----- Provided data -----
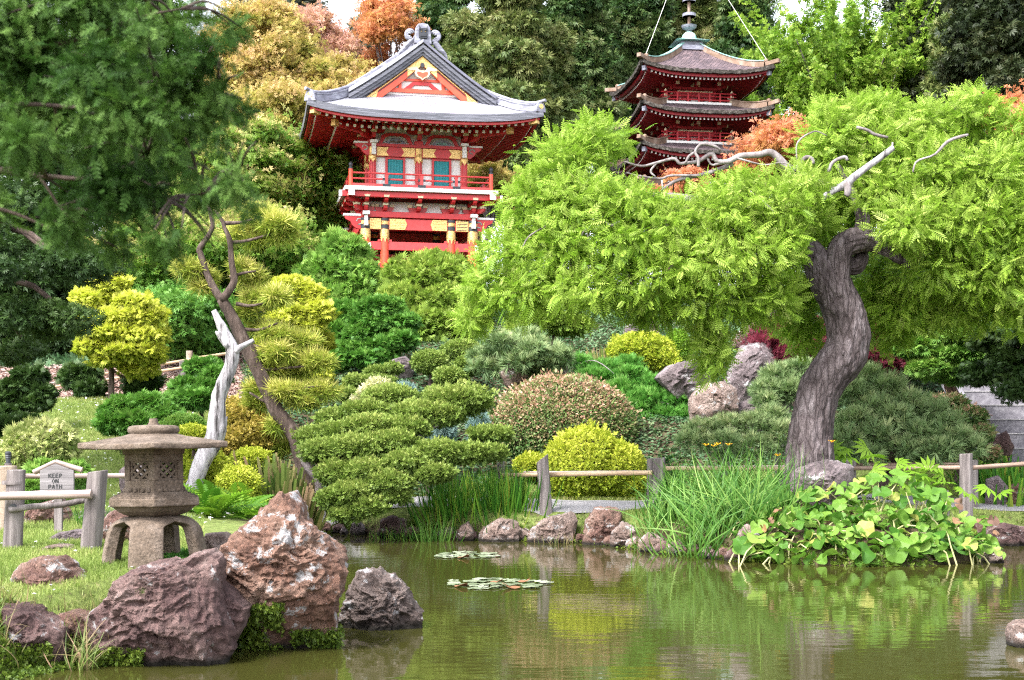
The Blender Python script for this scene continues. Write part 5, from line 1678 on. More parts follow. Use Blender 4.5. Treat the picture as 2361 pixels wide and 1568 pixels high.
for line, z0_, in (('KEEP', 1.457), ('ON', 1.390), ('PATH', 1.322)):
    w_, h_ = .043, .050
    x0_ = -len(line) * w_ / 2 - .012
    for i, ch in enumerate(line):
        for (a, bq) in STR[ch]:
            p = Vector((x0_ + i * w_ + a[0] * w_ * .85, -.0815, z0_ + a[1] * h_ - sb[2])); q = Vector((x0_ + i * w_ + bq[0] * w_ * .85, -.0815, z0_ + bq[1] * h_ - sb[2]))
            dv = (q - p).normalized(); nv = Vector((-dv.z, 0, dv.x))
            t0, t1 = .0075, .0058
            vs = [p + nv * t0, p - nv * t0, q - nv * t1, q + nv * t1]
            vs2 = [v + Vector((0, .003, 0)) for v in vs]
            mb.add(vs + vs2, [(0, 1, 2, 3), (7, 6, 5, 4), (0, 4, 5, 1), (1, 5, 6, 2), (2, 6, 7, 3), (3, 7, 4, 0)])
mb.build('lettering', flatmat('sign_ink', (0.02, 0.02, 0.022), .7), sg, True)

# ------------------------------------------------------------------ stone steps on the right
stp = thing('stone_steps', 'broad grey stone steps climbing between shrubs at the right edge', 'steps', tuple(gp(2330, 29.6)))
M_step = noisemat('grey_step_stone', [(0.10, 0.095, 0.11), (0.17, 0.16, 0.18), (0.25, 0.24, 0.26)], 9, rough=.9, bstr=.6, bdist=.01)
M_stepe = noisemat('pale_step_edge', [(0.3, 0.29, 0.30), (0.45, 0.43, 0.44)], 12, rough=.9)
for k, y in enumerate((1033, 999, 966, 933, 901, 870, 840)):
    d = 29.8 + .5 * k
    zt_ = W(0, y, d)[2]
    x0_, x1_ = wx(2248, 31.0), wx(2248, 31.0) + 3.6
    mb = MB(); mb.b3(x0_, x1_, d, d + .62, zt_ - .55, zt_ - .022); st = mb_world(mb, 'step', M_step, stp, .01, False)
    mb = MB(); mb.b3(x0_, x1_, d - .015, d + .62, zt_ - .02, zt_); mb_world(mb, 'step_edge', M_stepe, st, 0, False)
mb = MB()
p0, p1 = np.array([wx(2248, 31.0) - .12, 29.6, 1.5]), np.array([wx(2248, 31.0) - .12, 33.4, 3.75])
mb.bar(p0, p1, .22, .35); mb_world(mb, 'side_kerb', M_step, stp, .01, False)

# ------------------------------------------------------------------ rocks
NR = 'rocks along the near bank'
rock('pinnacle_rock', 'tall reddish pinnacle rock with white lichen beside the stone lantern, the largest on the bank', [(515, 1310), (528, 1255), (575, 1215), (615, 1182), (650, 1143), (674, 1140), (694, 1160), (702, 1205), (735, 1235), (780, 1270), (790, 1310), (782, 1350), (768, 1400), (765, 1475), (640, 1492), (540, 1490), (520, 1400)], 12.9, .62, R_redl, seed=3, amp=.2, freq=2.1, nu=230, nv=130, key='pin')
rock('rock', 'wide purple red rock with flat pale top at the waterline below the lantern', [(212, 1420), (260, 1380), (290, 1335), (330, 1310), (420, 1290), (492, 1264), (510, 1290), (505, 1340), (515, 1400), (540, 1440), (520, 1500), (400, 1512), (260, 1518), (225, 1480)], 12.2, .6, R_purple, seed=8, amp=.17, freq=1.8, nu=220, nv=120, group=NR, key='wide')
rock('rock', 'small leaning rock wedged between the pinnacle rock and wide purple rock', [(490, 1340), (512, 1336), (545, 1375), (575, 1400), (560, 1450), (520, 1470), (495, 1430)], 12.35, .3, R_purple, seed=14, group=NR)
rock('rock', 'rounded tan rock lying in the grass left of the lantern', [(28, 1340), (60, 1300), (100, 1285), (140, 1288), (190, 1330), (215, 1345), (205, 1390), (150, 1410), (60, 1385)], 12.9, .42, R_red, seed=21, amp=.18, group=NR, nu=130, nv=80)
rock('rock', 'dark brown rock at the lower left corner above the water', [(-10, 1420), (20, 1388), (60, 1395), (110, 1425), (150, 1450), (155, 1500), (110, 1525), (40, 1520), (-10, 1500)], 11.9, .4, R_purple, seed=27, amp=.2, group=NR, nu=120, nv=70, key='corner')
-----
**Short task**
Retype each line of the listing above word for word. Exclude the pictures.

**Task answer**
The Blender Python script for this scene continues. Write part 5, from line 1678 on. More parts follow. Use Blender 4.5. Treat the picture as 2361 pixels wide and 1568 pixels high.
for line, z0_, in (('KEEP', 1.457), ('ON', 1.390), ('PATH', 1.322)):
    w_, h_ = .043, .050
    x0_ = -len(line) * w_ / 2 - .012
    for i, ch in enumerate(line):
        for (a, bq) in STR[ch]:
            p = Vector((x0_ + i * w_ + a[0] * w_ * .85, -.0815, z0_ + a[1] * h_ - sb[2])); q = Vector((x0_ + i * w_ + bq[0] * w_ * .85, -.0815, z0_ + bq[1] * h_ - sb[2]))
            dv = (q - p).normalized(); nv = Vector((-dv.z, 0, dv.x))
            t0, t1 = .0075, .0058
            vs = [p + nv * t0, p - nv * t0, q - nv * t1, q + nv * t1]
            vs2 = [v + Vector((0, .003, 0)) for v in vs]
            mb.add(vs + vs2, [(0, 1, 2, 3), (7, 6, 5, 4), (0, 4, 5, 1), (1, 5, 6, 2), (2, 6, 7, 3), (3, 7, 4, 0)])
mb.build('lettering', flatmat('sign_ink', (0.02, 0.02, 0.022), .7), sg, True)

# ------------------------------------------------------------------ stone steps on the right
stp = thing('stone_steps', 'broad grey stone steps climbing between shrubs at the right edge', 'steps', tuple(gp(2330, 29.6)))
M_step = noisemat('grey_step_stone', [(0.10, 0.095, 0.11), (0.17, 0.16, 0.18), (0.25, 0.24, 0.26)], 9, rough=.9, bstr=.6, bdist=.01)
M_stepe = noisemat('pale_step_edge', [(0.3, 0.29, 0.30), (0.45, 0.43, 0.44)], 12, rough=.9)
for k, y in enumerate((1033, 999, 966, 933, 901, 870, 840)):
    d = 29.8 + .5 * k
    zt_ = W(0, y, d)[2]
    x0_, x1_ = wx(2248, 31.0), wx(2248, 31.0) + 3.6
    mb = MB(); mb.b3(x0_, x1_, d, d + .62, zt_ - .55, zt_ - .022); st = mb_world(mb, 'step', M_step, stp, .01, False)
    mb = MB(); mb.b3(x0_, x1_, d - .015, d + .62, zt_ - .02, zt_); mb_world(mb, 'step_edge', M_stepe, st, 0, False)
mb = MB()
p0, p1 = np.array([wx(2248, 31.0) - .12, 29.6, 1.5]), np.array([wx(2248, 31.0) - .12, 33.4, 3.75])
mb.bar(p0, p1, .22, .35); mb_world(mb, 'side_kerb', M_step, stp, .01, False)

# ------------------------------------------------------------------ rocks
NR = 'rocks along the near bank'
rock('pinnacle_rock', 'tall reddish pinnacle rock with white lichen beside the stone lantern, the largest on the bank', [(515, 1310), (528, 1255), (575, 1215), (615, 1182), (650, 1143), (674, 1140), (694, 1160), (702, 1205), (735, 1235), (780, 1270), (790, 1310), (782, 1350), (768, 1400), (765, 1475), (640, 1492), (540, 1490), (520, 1400)], 12.9, .62, R_redl, seed=3, amp=.2, freq=2.1, nu=230, nv=130, key='pin')
rock('rock', 'wide purple red rock with flat pale top at the waterline below the lantern', [(212, 1420), (260, 1380), (290, 1335), (330, 1310), (420, 1290), (492, 1264), (510, 1290), (505, 1340), (515, 1400), (540, 1440), (520, 1500), (400, 1512), (260, 1518), (225, 1480)], 12.2, .6, R_purple, seed=8, amp=.17, freq=1.8, nu=220, nv=120, group=NR, key='wide')
rock('rock', 'small leaning rock wedged between the pinnacle rock and wide purple rock', [(490, 1340), (512, 1336), (545, 1375), (575, 1400), (560, 1450), (520, 1470), (495, 1430)], 12.35, .3, R_purple, seed=14, group=NR)
rock('rock', 'rounded tan rock lying in the grass left of the lantern', [(28, 1340), (60, 1300), (100, 1285), (140, 1288), (190, 1330), (215, 1345), (205, 1390), (150, 1410), (60, 1385)], 12.9, .42, R_red, seed=21, amp=.18, group=NR, nu=130, nv=80)
rock('rock', 'dark brown rock at the lower left corner above the water', [(-10, 1420), (20, 1388), (60, 1395), (110, 1425), (150, 1450), (155, 1500), (110, 1525), (40, 1520), (-10, 1500)], 11.9, .4, R_purple, seed=27, amp=.2, group=NR, nu=120, nv=70, key='corner')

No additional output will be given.